**Description of the task**
Copy each line exactly. Drop every picture.
● ● ●
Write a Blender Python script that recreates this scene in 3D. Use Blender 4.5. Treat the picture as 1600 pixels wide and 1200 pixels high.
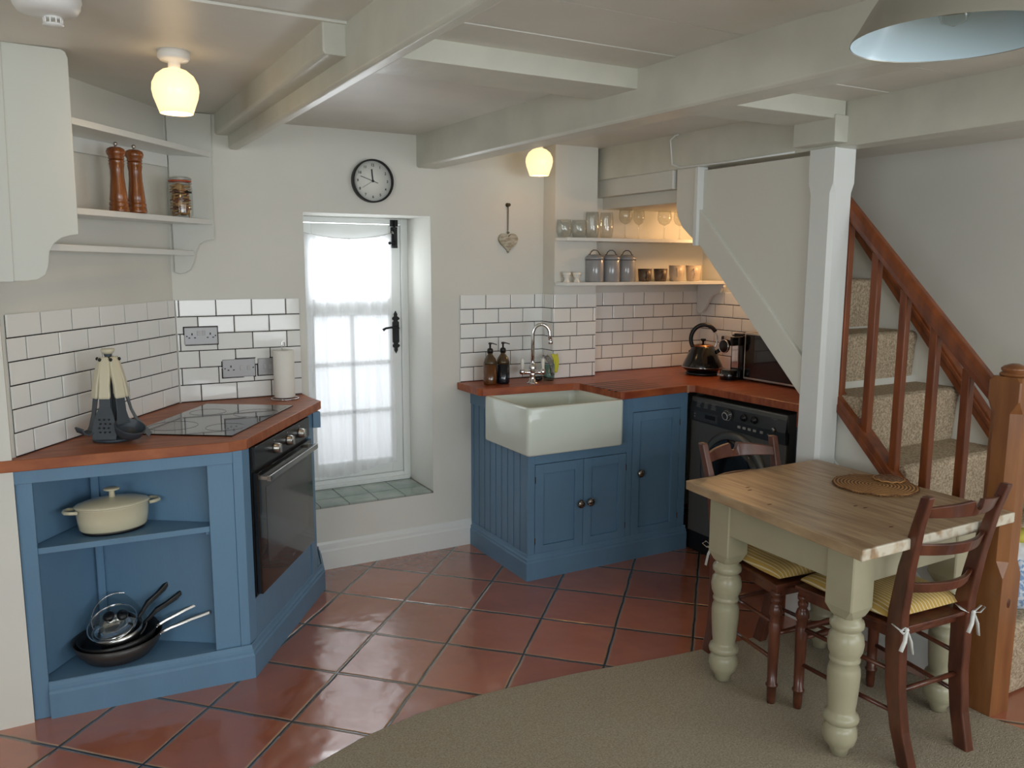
import bpy, bmesh, math, random
from mathutils import Vector, Matrix
random.seed(7)
C = bpy.context.scene.collection
PI = math.pi
for o in list(bpy.data.objects): bpy.data.objects.remove(o)

# ------------------------------------------------------------------ camera, world, lights, exposure
S = bpy.context.scene
cd = bpy.data.cameras.new('camera'); cam = bpy.data.objects.new('camera', cd); C.objects.link(cam)
cd.sensor_width = 36; cd.lens = 1277.2/1600*36; cd.clip_start = .02
tilt, roll, yaw = math.radians(8.396), math.radians(.208), math.radians(60.894)
F = Vector((math.cos(yaw)*math.cos(tilt), math.sin(yaw)*math.cos(tilt), -math.sin(tilt)))
R = Vector((math.sin(yaw), -math.cos(yaw), 0)); U = R.cross(F)
R2 = math.cos(roll)*R+math.sin(roll)*U; U2 = -math.sin(roll)*R+math.cos(roll)*U
m = Matrix((R2, U2, -F)).transposed().to_4x4(); m.translation = (0, 0, 1.5442)
cam.matrix_world = m
S.camera = cam
S.view_settings.view_transform = 'Standard'; S.view_settings.look = 'None'
S.view_settings.gamma = 1; S.view_settings.use_curve_mapping = False
S.view_settings.exposure = 0.05
S.cycles.max_bounces = 10; S.cycles.diffuse_bounces = 5; S.cycles.glossy_bounces = 5
S.cycles.transmission_bounces = 8; S.cycles.transparent_max_bounces = 12
S.cycles.sample_clamp_indirect = 4; S.cycles.caustics_reflective = False; S.cycles.caustics_refractive = False
w = bpy.data.worlds.new('world'); S.world = w; w.use_nodes = True
nt = w.node_tree; bg = nt.nodes['Background']
bg.inputs[0].default_value = (.86, .93, 1, 1); bg.inputs[1].default_value = 1.5

def area(name, loc, target, sx, sy, power, col):
    l = bpy.data.lights.new(name, 'AREA'); l.shape = 'RECTANGLE'; l.size = sx; l.size_y = sy; l.energy = power; l.color = col
    o = bpy.data.objects.new(name, l); C.objects.link(o); o.location = loc
    o.rotation_euler = (Vector(target)-Vector(loc)).to_track_quat('-Z', 'Y').to_euler(); return o
def point(name, loc, power, col, r):
    l = bpy.data.lights.new(name, 'POINT'); l.energy = power; l.color = col; l.shadow_soft_size = r
    o = bpy.data.objects.new(name, l); C.objects.link(o); o.location = loc; return o
# daylight through the windows of the living end behind the camera and through the kitchen casement, plus an added fill from the left
area('daylight_back_window_left', (.35, -2.96, 1.35), (.6, 2, 1.9), 1.5, 1.25, 36, (.90, .96, 1))
area('daylight_back_window_right', (2.05, -2.96, 1.35), (2.05, 2, 2.2), 1.5, 1.25, 34, (.90, .96, 1))
area('daylight_right_window', (3.52, -1.0, 1.35), (1.6, .8, 1.7), 1.9, 1.15, 22, (.90, .96, 1))
area('fill_left_side', (-2.26, -1.0, 1.5), (2.6, 2.6, 1.7), 1.5, 1.0, 32, (.90, .96, 1))  # added fill, brightens faces turned left and the sink cabinet front
area('daylight_kitchen_window', (1.385, 4.62, 1.2), (1.385, 0, .8), .62, 1.35, 30, (.92, .97, 1))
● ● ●
**Solution for this problem**
Write a Blender Python script that recreates this scene in 3D. Use Blender 4.5. Treat the picture as 1600 pixels wide and 1200 pixels high.
import bpy, bmesh, math, random
from mathutils import Vector, Matrix
random.seed(7)
C = bpy.context.scene.collection
PI = math.pi
for o in list(bpy.data.objects): bpy.data.objects.remove(o)

# ------------------------------------------------------------------ camera, world, lights, exposure
S = bpy.context.scene
cd = bpy.data.cameras.new('camera'); cam = bpy.data.objects.new('camera', cd); C.objects.link(cam)
cd.sensor_width = 36; cd.lens = 1277.2/1600*36; cd.clip_start = .02
tilt, roll, yaw = math.radians(8.396), math.radians(.208), math.radians(60.894)
F = Vector((math.cos(yaw)*math.cos(tilt), math.sin(yaw)*math.cos(tilt), -math.sin(tilt)))
R = Vector((math.sin(yaw), -math.cos(yaw), 0)); U = R.cross(F)
R2 = math.cos(roll)*R+math.sin(roll)*U; U2 = -math.sin(roll)*R+math.cos(roll)*U
m = Matrix((R2, U2, -F)).transposed().to_4x4(); m.translation = (0, 0, 1.5442)
cam.matrix_world = m
S.camera = cam
S.view_settings.view_transform = 'Standard'; S.view_settings.look = 'None'
S.view_settings.gamma = 1; S.view_settings.use_curve_mapping = False
S.view_settings.exposure = 0.05
S.cycles.max_bounces = 10; S.cycles.diffuse_bounces = 5; S.cycles.glossy_bounces = 5
S.cycles.transmission_bounces = 8; S.cycles.transparent_max_bounces = 12
S.cycles.sample_clamp_indirect = 4; S.cycles.caustics_reflective = False; S.cycles.caustics_refractive = False
w = bpy.data.worlds.new('world'); S.world = w; w.use_nodes = True
nt = w.node_tree; bg = nt.nodes['Background']
bg.inputs[0].default_value = (.86, .93, 1, 1); bg.inputs[1].default_value = 1.5

def area(name, loc, target, sx, sy, power, col):
    l = bpy.data.lights.new(name, 'AREA'); l.shape = 'RECTANGLE'; l.size = sx; l.size_y = sy; l.energy = power; l.color = col
    o = bpy.data.objects.new(name, l); C.objects.link(o); o.location = loc
    o.rotation_euler = (Vector(target)-Vector(loc)).to_track_quat('-Z', 'Y').to_euler(); return o
def point(name, loc, power, col, r):
    l = bpy.data.lights.new(name, 'POINT'); l.energy = power; l.color = col; l.shadow_soft_size = r
    o = bpy.data.objects.new(name, l); C.objects.link(o); o.location = loc; return o
# daylight through the windows of the living end behind the camera and through the kitchen casement, plus an added fill from the left
area('daylight_back_window_left', (.35, -2.96, 1.35), (.6, 2, 1.9), 1.5, 1.25, 36, (.90, .96, 1))
area('daylight_back_window_right', (2.05, -2.96, 1.35), (2.05, 2, 2.2), 1.5, 1.25, 34, (.90, .96, 1))
area('daylight_right_window', (3.52, -1.0, 1.35), (1.6, .8, 1.7), 1.9, 1.15, 22, (.90, .96, 1))
area('fill_left_side', (-2.26, -1.0, 1.5), (2.6, 2.6, 1.7), 1.5, 1.0, 32, (.90, .96, 1))  # added fill, brightens faces turned left and the sink cabinet front
area('daylight_kitchen_window', (1.385, 4.62, 1.2), (1.385, 0, .8), .62, 1.35, 30, (.92, .97, 1))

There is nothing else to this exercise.